Torres barely did escape the second, which was the scene of the major damage, to the tune of four runs. Ryan Raburn led off with a single and with two outs was doubled home by Alex Avila. The string kept going from there, as Will Rhymes singled home Avila, Johnny Damon doubled home Rhymes and Brennan Boesch doubled home Damon.

"I've never seen that before, in the first inning three walks and next inning five hits, no unintentional walks," Guillen said. "It was kind of a weird combination. In the first inning he looked like a minor league pitcher but after that he threw the ball well and gave us what we needed. He turned it around."

The sole Chisox score came on a Paul Konerko bomb in the seventh, breaking up Jeremy Bonderman's shutout.
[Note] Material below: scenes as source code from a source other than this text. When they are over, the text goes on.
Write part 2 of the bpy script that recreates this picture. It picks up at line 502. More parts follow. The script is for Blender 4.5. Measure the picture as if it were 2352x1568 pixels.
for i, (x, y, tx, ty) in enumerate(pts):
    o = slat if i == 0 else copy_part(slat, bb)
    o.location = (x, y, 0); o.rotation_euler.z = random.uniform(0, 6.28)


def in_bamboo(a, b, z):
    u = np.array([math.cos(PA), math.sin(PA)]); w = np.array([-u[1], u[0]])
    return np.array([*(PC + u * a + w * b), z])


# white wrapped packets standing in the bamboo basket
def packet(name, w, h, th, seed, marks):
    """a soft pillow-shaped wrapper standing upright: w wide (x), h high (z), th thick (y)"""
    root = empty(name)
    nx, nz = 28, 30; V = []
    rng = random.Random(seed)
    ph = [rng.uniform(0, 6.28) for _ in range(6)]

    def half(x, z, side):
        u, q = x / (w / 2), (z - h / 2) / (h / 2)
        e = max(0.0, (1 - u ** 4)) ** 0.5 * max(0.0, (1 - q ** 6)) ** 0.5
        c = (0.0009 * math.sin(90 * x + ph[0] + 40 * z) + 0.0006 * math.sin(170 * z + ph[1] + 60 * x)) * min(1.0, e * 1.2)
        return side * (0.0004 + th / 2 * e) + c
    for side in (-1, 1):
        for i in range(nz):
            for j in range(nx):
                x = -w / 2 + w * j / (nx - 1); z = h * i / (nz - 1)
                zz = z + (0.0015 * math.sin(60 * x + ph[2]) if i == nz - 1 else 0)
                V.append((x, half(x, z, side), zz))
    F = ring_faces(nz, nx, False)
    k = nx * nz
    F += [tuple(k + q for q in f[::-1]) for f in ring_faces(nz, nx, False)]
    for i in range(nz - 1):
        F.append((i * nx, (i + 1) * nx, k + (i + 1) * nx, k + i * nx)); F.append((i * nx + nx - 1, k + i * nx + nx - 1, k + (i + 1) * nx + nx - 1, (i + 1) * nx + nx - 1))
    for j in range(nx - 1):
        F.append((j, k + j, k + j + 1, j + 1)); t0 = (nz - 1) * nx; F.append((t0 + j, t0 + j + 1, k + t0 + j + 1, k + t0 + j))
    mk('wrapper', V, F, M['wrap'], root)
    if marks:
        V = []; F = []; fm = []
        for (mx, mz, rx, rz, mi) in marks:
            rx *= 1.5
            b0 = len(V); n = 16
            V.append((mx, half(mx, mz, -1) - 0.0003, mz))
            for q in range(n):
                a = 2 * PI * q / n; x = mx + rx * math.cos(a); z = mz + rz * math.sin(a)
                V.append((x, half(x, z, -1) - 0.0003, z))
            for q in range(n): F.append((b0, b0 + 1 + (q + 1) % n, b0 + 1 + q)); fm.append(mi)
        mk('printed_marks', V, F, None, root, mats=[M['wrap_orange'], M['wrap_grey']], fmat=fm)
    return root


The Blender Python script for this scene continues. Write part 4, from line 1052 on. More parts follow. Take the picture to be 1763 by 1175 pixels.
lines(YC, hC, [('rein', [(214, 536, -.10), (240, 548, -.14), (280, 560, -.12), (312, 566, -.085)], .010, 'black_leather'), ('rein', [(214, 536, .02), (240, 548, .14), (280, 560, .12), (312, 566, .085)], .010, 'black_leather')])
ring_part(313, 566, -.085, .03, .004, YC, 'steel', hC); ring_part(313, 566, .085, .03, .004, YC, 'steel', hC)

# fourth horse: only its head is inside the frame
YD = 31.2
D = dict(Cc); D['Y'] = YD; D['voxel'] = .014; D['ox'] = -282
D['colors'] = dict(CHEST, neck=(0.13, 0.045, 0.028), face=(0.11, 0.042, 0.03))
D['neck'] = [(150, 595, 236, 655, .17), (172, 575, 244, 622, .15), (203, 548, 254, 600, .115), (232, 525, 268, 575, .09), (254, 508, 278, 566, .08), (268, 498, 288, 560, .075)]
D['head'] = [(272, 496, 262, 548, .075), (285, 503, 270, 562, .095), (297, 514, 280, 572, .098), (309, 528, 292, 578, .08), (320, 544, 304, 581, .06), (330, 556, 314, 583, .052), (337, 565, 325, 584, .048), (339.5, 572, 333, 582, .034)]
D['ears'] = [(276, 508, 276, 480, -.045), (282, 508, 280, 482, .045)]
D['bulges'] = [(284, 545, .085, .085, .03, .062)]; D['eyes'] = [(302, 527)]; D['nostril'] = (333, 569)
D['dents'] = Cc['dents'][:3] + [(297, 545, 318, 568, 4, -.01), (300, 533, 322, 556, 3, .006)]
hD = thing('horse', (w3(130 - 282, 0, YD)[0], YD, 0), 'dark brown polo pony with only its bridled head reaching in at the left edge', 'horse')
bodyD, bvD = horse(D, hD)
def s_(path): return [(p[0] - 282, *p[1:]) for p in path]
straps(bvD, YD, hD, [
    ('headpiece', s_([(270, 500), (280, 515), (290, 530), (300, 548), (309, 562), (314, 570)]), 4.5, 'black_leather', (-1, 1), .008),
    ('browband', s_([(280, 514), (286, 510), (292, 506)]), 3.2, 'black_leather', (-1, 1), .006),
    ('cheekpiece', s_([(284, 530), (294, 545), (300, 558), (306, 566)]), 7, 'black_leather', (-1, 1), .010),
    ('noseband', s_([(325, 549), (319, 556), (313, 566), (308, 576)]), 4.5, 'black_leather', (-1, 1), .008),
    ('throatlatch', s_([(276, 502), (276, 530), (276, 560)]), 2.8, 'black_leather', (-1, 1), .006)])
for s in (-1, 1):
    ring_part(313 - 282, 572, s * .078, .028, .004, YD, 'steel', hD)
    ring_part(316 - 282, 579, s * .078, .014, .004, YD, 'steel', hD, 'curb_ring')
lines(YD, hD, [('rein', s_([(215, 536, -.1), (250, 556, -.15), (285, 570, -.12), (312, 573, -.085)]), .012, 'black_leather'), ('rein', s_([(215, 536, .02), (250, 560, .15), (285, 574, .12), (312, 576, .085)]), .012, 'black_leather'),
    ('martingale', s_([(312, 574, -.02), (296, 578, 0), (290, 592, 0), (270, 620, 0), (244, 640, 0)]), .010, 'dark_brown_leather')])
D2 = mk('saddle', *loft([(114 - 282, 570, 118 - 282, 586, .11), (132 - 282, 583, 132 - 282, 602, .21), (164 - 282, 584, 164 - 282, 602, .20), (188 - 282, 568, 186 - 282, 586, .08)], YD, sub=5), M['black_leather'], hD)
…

The Tigers veteran was terrific, pitching 6.2 innings and surrendering just five hits, mitigated by five strikeouts.

"To come in here and sweep is not easy," Guillen said. "Bonderman was one pitch away from us getting to him. He threw a couple of good pitches and got two double-play balls that killed rallies."

Detroit picked up two more insurance runs in the eighth, when Ramon Santiago led off with a single and Austin Jackson's sacrifice bunt that turned into a hit and run-scoring play when White Sox reliever Tony Pena fielded the bunt and threw the ball far past Chicago first sacker Mark Kotsay. A Rhymes groundout pushed Jackson to third, where he scored on a Damon groundout.

The fact that Chicago's game two effort was so flat yet the White Sox remained in first place and could ponder ephemera the possibility of lefty phenom Chris Sale being called up for his possible major league debut Wednesday says it all about the state of Guillen's team.

"Right now all my players only have to worry about winning games, not anything else," he said. "Thats easy: Every time we go to the field, we expect to win these must-win games, no matter who we play, when we play, where we play. Just win games, and dont worry about the people behind us. Thats the easy part of being in first place: You dont have to worry about scoreboard watching."

For those White Sox not watching the scoreboard, their split coupled with Minnesota's loss dropped the Twins 1.5 games behind Chicago.